La vuelta a casa después del laburo. La rutina de retornar al hogar cansado de un día agitado y sin tregua. El bondi en la misma esquina. La chica que atiende el kiosco al lado de la parada, con semblante que expresa una carencia afectiva desde hace mucho tiempo. El mozo del café de enfrente que se saca cera del oído mientras cuenta el mismo chiste una y otra vez ante los clientes habitués que se sientan en la misma mesita, piden el mismo cortado con las infaltables dos medialunas y el suplemento deportivo de La Nación. Te subís al autobús.
Las caras se empiezan a reproducir ante mi mirada. La señora despeinada que le da una teta cargada de leche a una nena con el rostro sucio. La jovencita con delineador, pulseritas con púas y una remera de Green Day creyéndose que se lleva el mundo por delante. Un bravucón habla por celular con sus amigotes. La misma charla: van a agarrarse a trompadas con los de la escuela rival esta noche en el boliche, solo porque están aburridos. Uno se durmió y se pasó de su parada, seguro. Un laburante con cara de destruido que odia a su jefe. Una secretaria que tiene ganas de mandar a todos a la mierda en la oficina. Mirás por la ventanilla y ves la misma casa con el mismo auto color rojo en la rampa. Pasás por esa cuadra donde ves ese restaurant y decís “alguna vez voy a tener que venir a conocerlo” y obviamente, no vas nunca ya que no queda cerca de tu barrio. El vendedor ambulante que sube y le deja de regalo un “Cofler” al chofer, saludándolo efusivamente como si lo conociera íntimamente, cuando verdaderamente no tiene idea ni de cómo se llama. Ofrece un par de chucherías y pensás, ¿quién cuerno va a comprar esas porquerías? Siempre alguno compra algo (a veces dos o tres). Aparece la casa con rejas verdes y ese perro labrador que le ladra a la nada misma. Un flaco con ropa deportiva de marca, escucha música bien fuerte, como diciendo “acá estoy”. Su melodía apesta. Cualquier ritmo bailable que involucre “perreo” me genera animosidad, especialmente ese conjunto de rechinamientos salido de una licuadora de flatulencias llamado reggaetón. No me queda otra que escucharlo o levantarme e irme a la otra punta. La altura del bus te permite ver por arriba de las medianeras de las viviendas de las cuales, nunca verías nada si fueses caminando por la vereda. Al doblar en esa calle con el bache gigante que hace más de una década nadie tapa, se ve ese chalet con la habitación de una nena. Los mismos stickers en la misma ventana. Creo que son ositos cariñosos o algo así. Más adelante, al llegar a la esquina de la casa abandonada, los pastos crecidos y ese jardín en ruinas te hacen saber que debés tocar el timbre ya que estás llegando. Volvés cansado. El hábito del regreso al hogar te cansa aún más.

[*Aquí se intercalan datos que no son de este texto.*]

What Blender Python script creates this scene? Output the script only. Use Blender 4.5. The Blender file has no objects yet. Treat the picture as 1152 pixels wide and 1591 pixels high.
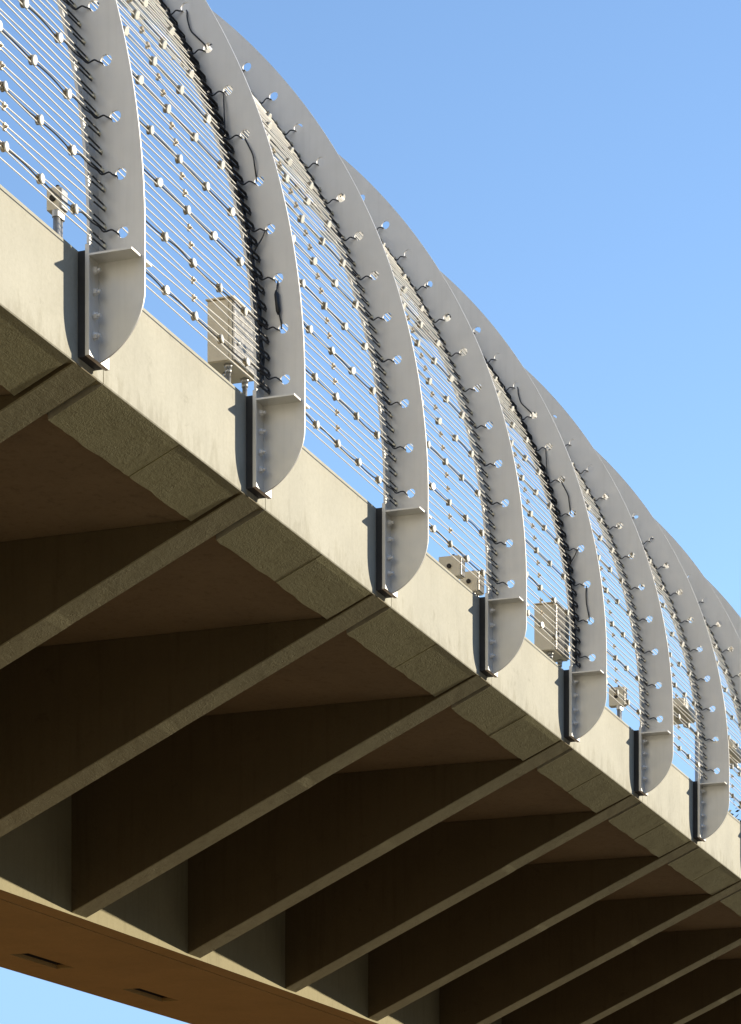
import bpy, math, random
from mathutils import Vector, Matrix, noise
random.seed(7)
PI = math.pi
scene = bpy.context.scene
COL = scene.collection
H = 8.70734            # height of the fin foot above the ground
S = 3.0                # fin spacing

# ---------------------------------------------------------------- materials
def new_mat(name):
    m = bpy.data.materials.new(name); m.use_nodes = True
    nt = m.node_tree
    return m, nt, nt.nodes['Principled BSDF']

def N(nt, kind, **kw):
    n = nt.nodes.new(kind)
    for k, v in kw.items():
        if k in n.inputs: n.inputs[k].default_value = v
        else: setattr(n, k, v)
    return n

def mapped(nt, scale):
    tc = N(nt, 'ShaderNodeTexCoord'); mp = N(nt, 'ShaderNodeMapping')
    geo = N(nt, 'ShaderNodeNewGeometry')
    mp.inputs['Scale'].default_value = scale
    nt.links.new(geo.outputs['Position'], mp.inputs['Vector'])
    return mp

def ramp(nt, src, stops):
    r = N(nt, 'ShaderNodeValToRGB')
    el = r.color_ramp.elements
    while len(el) > 1: el.remove(el[-1])
    el[0].position = stops[0][0]; el[0].color = (*stops[0][1], 1)
    for p, c in stops[1:]:
        e = el.new(p); e.color = (*c, 1)
    nt.links.new(src, r.inputs['Fac'])
    return r

def mix(nt, a, b, mode='MULTIPLY', fac=1.0):
    m = N(nt, 'ShaderNodeMix'); m.data_type = 'RGBA'; m.blend_type = mode
    if hasattr(fac, 'links') or hasattr(fac, 'is_linked'): nt.links.new(fac, m.inputs[0])
    else: m.inputs[0].default_value = fac
    for s, v in ((6, a), (7, b)):
        if isinstance(v, tuple): m.inputs[s].default_value = (*v, 1)
        else: nt.links.new(v, m.inputs[s])
    return m.outputs[2]

def noise_tex(nt, vec, scale, detail=6, rough=.6, dist=0):
    n = N(nt, 'ShaderNodeTexNoise'); n.inputs['Scale'].default_value = scale
    n.inputs['Detail'].default_value = detail; n.inputs['Roughness'].default_value = rough
    n.inputs['Distortion'].default_value = dist
    nt.links.new(vec.outputs[0], n.inputs['Vector'])
    return n.outputs['Fac']

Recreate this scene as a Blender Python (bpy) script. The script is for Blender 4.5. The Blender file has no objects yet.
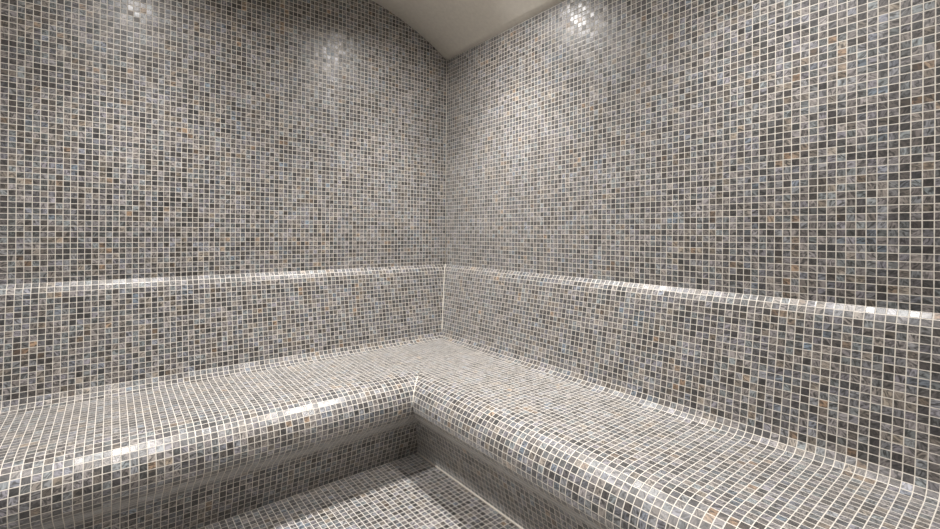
import bpy, bmesh, math
from mathutils import Vector, Matrix

# ---------------------------------------------------------------- basics
# World: corner of the two tiled walls at the origin, x runs along the left
# wall, y runs along the right wall, z up, metres.
P = 0.0252            # mosaic pitch (tile + joint)
EYE = 1.21            # camera height
RX, RY = 2.45, 2.92   # room size
sc = bpy.context.scene
col = sc.collection


def link(name, bm, mat, parent=None, smooth=False):
    me = bpy.data.meshes.new(name)
    bm.normal_update()
    bm.to_mesh(me)
    bm.free()
    me.materials.append(mat)
    if smooth:
        for p in me.polygons:
            p.use_smooth = True
    o = bpy.data.objects.new(name, me)
    col.objects.link(o)
    if parent:
        o.parent = parent
    return o


def structure(o, label=None, cat=None):
    o['kind'] = 'structure'
    if label:
        o['label'] = label
    if cat:
        o['category'] = cat
    return o


# ---------------------------------------------------------------- materials
class G:
    """tiny node-graph helper"""
    def __init__(self, name):
        self.m = bpy.data.materials.new(name)
        self.m.use_nodes = True
        self.nt = self.m.node_tree
        self.nt.nodes.clear()

    def n(self, typ, **kw):
        nd = self.nt.nodes.new(typ)
        for k, v in kw.items():
            setattr(nd, k, v)
        return nd

    def l(self, a, b):
        self.nt.links.new(a, b)

    def put(self, sock, v):
        if hasattr(v, 'is_output'):
            self.l(v, sock)
        else:
            sock.default_value = v

    def math(self, op, a, b=0.0, c=0.0):
        nd = self.n('ShaderNodeMath', operation=op)
        self.put(nd.inputs[0], a)
        self.put(nd.inputs[1], b)
        self.put(nd.inputs[2], c)
        return nd.outputs[0]

    def vmath(self, op, a, b=None, scale=None):
        nd = self.n('ShaderNodeVectorMath', operation=op)
        self.put(nd.inputs[0], a)
        if b is not None:
            self.put(nd.inputs[1], b)
        if scale is not None:
            self.put(nd.inputs['Scale'], scale)
        return nd.outputs[0]

    def mix(self, fac, a, b, blend='MIX'):
        nd = self.n('ShaderNodeMix', data_type='RGBA', blend_type=blend)
        self.put(nd.inputs[0], fac)
        self.put(nd.inputs[6], a)
        self.put(nd.inputs[7], b)
        return nd.outputs[2]

    def ramp(self, fac, stops, interp='LINEAR'):
        nd = self.n('ShaderNodeValToRGB')
        cr = nd.color_ramp
        cr.interpolation = interp
        while len(cr.elements) < len(stops):
            cr.elements.new(0.5)
        for e, (p, c) in zip(cr.elements, stops):
            e.position = p
            e.color = (c[0], c[1], c[2], 1)
        self.put(nd.inputs[0], fac)
        return nd.outputs[0]

    def smooth(self, v, lo, hi):
        nd = self.n('ShaderNodeMapRange', interpolation_type='SMOOTHSTEP')
        self.put(nd.inputs[0], v)
        nd.inputs[1].default_value = lo
        nd.inputs[2].default_value = hi
        return nd.outputs[0]


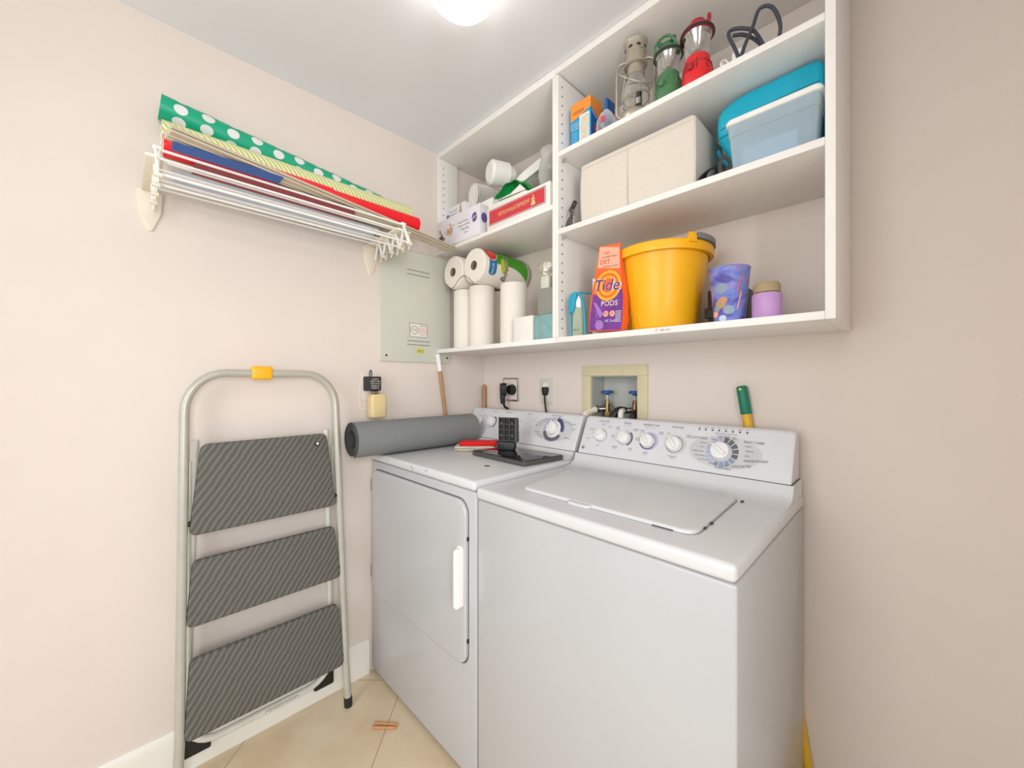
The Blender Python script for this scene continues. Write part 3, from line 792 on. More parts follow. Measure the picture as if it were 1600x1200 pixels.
# outlets on the back wall
t = thing('dryer_outlet', (0.20, -0.002, 1.16), 'recessed grey-framed dryer outlet with a big black plug', 'outlet')
mb = MB('steel'); f = FRONT(0.2015, -0.0005, 1.161)
mb.plate(f, rrect(0.107, 0.114, 0.004, 3), 0.005, 'steel', 0.002)
mb.plate(f, rrect(0.090, 0.098, 0.003, 3), 0.0012, 'wall_paint', 0.0, w0=0.0052)
mb.build('plate', t)
mb = MB('black')
mb.cyl((0.218, -0.006, 1.160), (0.218, -0.030, 1.160), 0.027, 0.023, 'black', 24, bev=0.004)
mb.plate(fr((0.197, -0.050, 1.166), (0.85, -0.5, 0), (0, 0, 1)), roundpoly([(-0.020, -0.024), (-0.012, -0.036), (0.012, -0.036), (0.020, -0.024), (0.025, 0.012), (0.018, 0.027), (-0.018, 0.027), (-0.025, 0.012)], 0.01), 0.026, 'black', 0.007, w0=-0.012)
mb.tube(smooth_path([(0.197, -0.052, 1.135), (0.197, -0.054, 1.115), (0.197, -0.05, 1.095)], 3), [0.014]*3+[0.012]*4, 'black', 12)
mb.build('plug', t)
MB('black').tube(smooth_path([(0.197, -0.052, 1.11), (0.1985, -0.042, 1.08), (0.20, -0.018, 1.05), (0.20, -0.012, 0.9), (0.20, -0.014, 0.4)], 5), 0.006, 'black', 10).build('cord', t)
t = thing('wall_outlet', (0.428, -0.002, 1.158), 'white wall outlet with a thin black plug and cord', 'outlet')
mb = MB('white_trim'); f = FRONT(0.428, -0.0005, 1.158); mb.plate(f, rrect(0.070, 0.114, 0.004, 3), 0.005, 'panel_paint', 0.002)
for v in (0.022, -0.022): mb.plate(f, rrect(0.030, 0.028, 0.010, 4, 0, v), 0.0012, 'white_trim', 0, w0=0.005)
mb.build('plate', t)
mb = MB('black'); mb.plate(FRONT(0.434, -0.007, 1.158), roundpoly([(-0.012, 0.018), (-0.013, 0.0), (-0.007, -0.02), (0.007, -0.02), (0.013, 0.0), (0.012, 0.018)], 0.004), 0.022, 'black', 0.005); mb.build('plug', t)
MB('black').tube(smooth_path([(0.434, -0.020, 1.145), (0.436, -0.022, 1.12), (0.444, -0.022, 1.07), (0.446, -0.015, 1.03), (0.446, -0.012, 0.9), (0.446, -0.014, 0.4)], 5), 0.0045, 'black', 10).build('cord', t)

# valve box in the back wall
t = thing('washer_valve_box', (0.768, 0.0, 1.0), 'recessed beige-framed valve box above the washer with blue taps', 'valve box')
mb = MB('valve_plate'); y_ = -0.0005
x0, x1, z0, z1 = 0.626, 0.910, 0.985, 1.263
fo = FRONT(0, y_, 0)
def framepart(a, b_, c, d): mb.plate(fo, [(a, c), (b_, c), (b_, d), (a, d)], 0.006, 'valve_plate', 0.0015)
framepart(x0, x1, oz1, z1); framepart(x0, ox0+0.001, z0, oz1-0.0001); framepart(ox1-0.001, x1, z0, oz1-0.0001)
mb.build('frame', t)
mb = MB('valve_inside'); g_ = 0.002
mb.box((ox0+g_, 0.095, oz0+g_), (ox1-g_, 0.098, oz1-g_)); mb.box((ox0+0.0005, 0.0, oz0+g_), (ox0+0.003, 0.097, oz1-g_)); mb.box((ox1-0.003, 0.0, oz0+g_), (ox1-0.0005, 0.097, oz1-g_))
mb.box((ox0+g_, 0.0, oz1-0.003), (ox1-g_, 0.097, oz1-0.0005)); mb.box((ox0+g_, 0.0, oz0+0.0005), (ox1-g_, 0.097, oz0+0.003))
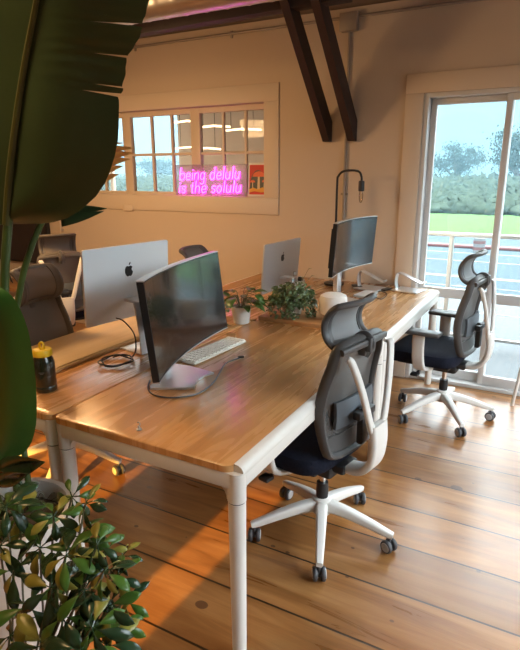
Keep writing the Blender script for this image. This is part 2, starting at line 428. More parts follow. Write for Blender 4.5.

Hoy me di cuenta que ese evento había conmutado bizarramente en mi vida. Estaba volviendo del laburo a unos 20.000 pies de altura. Miré por la ventana y vi un grupo de islas artificiales. Todas agrupadas bajo un contorno de globo terráqueo gigantesco. Una sola estaba habitada. Se veía una especie de mansión con frondosa vegetación y una piscina hermosa. Miro a otro pasajero que estaba observando a mi lado y este me comenta: “Dicen que ahí vive David Beckham”. Mirá vos. Mi rutina de vuelta al hogar no es la misma que la de antes. Contemplé una nube con fisonomía rara y casi por arte de magia ya había vuelto. Todo cambia (y está bueno que así sea).